Monday, October 3, 2011

"Wall Street protests spread in U.S. and Canada"


Wall Street protests spread in U.S. and Canada

Over 700 arrested in New York in campaign inspired by Adbusters

Demonstrators rally outside One Police Plaza during a march by protesters affiliated with the Occupy Wall Street movement last week in New York City.

Demonstrators rally outside One Police Plaza during a march by protesters affiliated with the Occupy Wall Street movement last week in New York City.
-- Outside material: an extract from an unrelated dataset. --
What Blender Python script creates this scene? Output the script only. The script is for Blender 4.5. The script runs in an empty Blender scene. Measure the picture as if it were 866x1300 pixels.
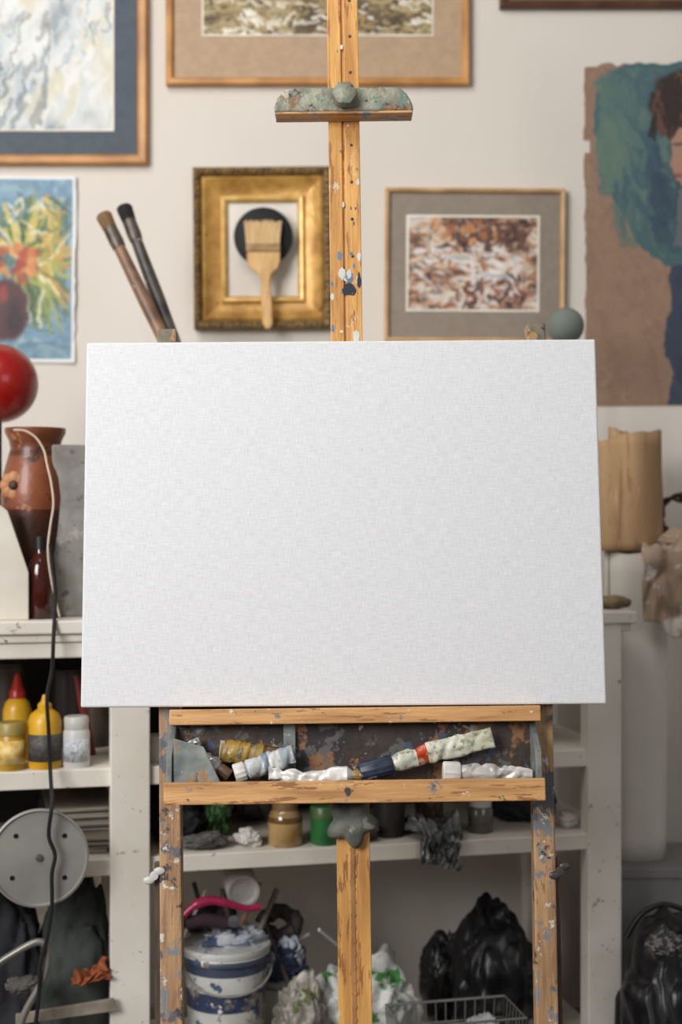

Photograph by: Mario Tama, Getty Images, Vancouver Sun; With A File From Postmedia News

Protests in New York against the global financial system are spreading to cities across the United States and Canada, taking their lead from American activists who began the Occupy Wall Street campaign on Sept. 17.
More than 700 people were arrested in New York on the weekend, where protests have entered their third week and inspired similar demonstrations by thousands of people in Boston, Denver, Los Angeles, Chicago and Seattle.
The movement was sparked in part by Vancouver-based Adbusters Media Foundation, which urged people to occupy Wall Street to protest inherent inequalities in the global economic system.
As of Sunday, hundreds of Twitter and Facebook users were planning to occupy the Vancouver Art Gallery, Toronto's Bay Street and protest in other Canadian cities beginning Oct. 15.
"I knew as soon as I saw the first uprising in Tunisia it was going to pick up," said Min Reyes, one of the organizers of the Vancouver demonstration. "Our system is very unsustainable and it was only a matter of time for that movement to come to Canada and Vancouver."
About 30 people are organizing a general assembly for Oct. 8, where a committee will be formed and a broader consensus reached on the aims of the protests at the art gallery, said Reyes.
"There might be some activists with more organizing experience, but the nature of the movement is leaderless," Reyes said. "It all [happened] on Twitter and Facebook ... it was an organic thing.
"We are not anarchist, we are just everyday Canadians - students, lawyers, people from everyday life."
In July, the anti-consumerist Adbusters Media Foundation and its award-winning magazine Adbusters first called on its followers or "culture jammers" to take aim at Wall Street on Sept. 17, Constitution Day in America.
The activist hacking collective known as Anonymous took up the charge and began urging people to join the movement.
"We're the people who catalyzed this thing, but we're not the people who are running it," said Adbusters co-founder Kalle Lasn. "The people on the streets who have the guts to sleep out there night after night, those are the people who are really driving it."
Lasn said he thinks the movement will continue to spread globally and could peak at the beginning of November, when G20 leaders meet in France. There, protesters may demand a "Robin Hood" tax on financial transactions.
"The people of the world will rise up and say we want to have a one-per-cent tax on all financial transactions and we want to have a say on where that money's spent," Lasn said.
He predicts the protests in Canada will be more subdued because of the Canadian economy's relative strength, but, he cautioned, young Canadians are "just as vulnerable and just as worried about their future" as their American counterparts.
As for the birthplace of Adbusters and Greenpeace, Lasn said Vancouver could play an important role in the increasingly global movement.
"If there's going to be a Tahrir [Square] moment it's going to happen right here in Vancouver," Lasn said. "Underneath the sunny facade, Vancouver has a really revolutionary spirit about it."
Online organizers of Vancouver's "indefinite occupation" are telling activists to bring their tents and sleeping bags on Oct. 15. A Facebook page for the event has more than 1,100 registered attendees.
Meanwhile, more than 3,500 people had "liked" the Toronto chapter's Facebook page by Sunday evening and hundreds are expected to meet in the heart of Toronto's financial district, at the intersection of Bay and King streets, on Oct. 15. There they will prepare for a march two days later as the Toronto Stock Exchange opens that Monday.
Canadian protests are also being arranged in Calgary, Victoria, Ottawa, Montreal, Nova Scotia and Newfoundland, according to another website, Occupy Together.
Organizers have asked activists to bring tarps, thermal blankets, sleeping bags, first aid kits and electrical generators to prepare for what could be a weeks-long stakeout akin the actions of protesters in the U.S.
The Occupy Together website notes that other rallies have been planned around the world, from around the United States into Mexico and dozens of European countries.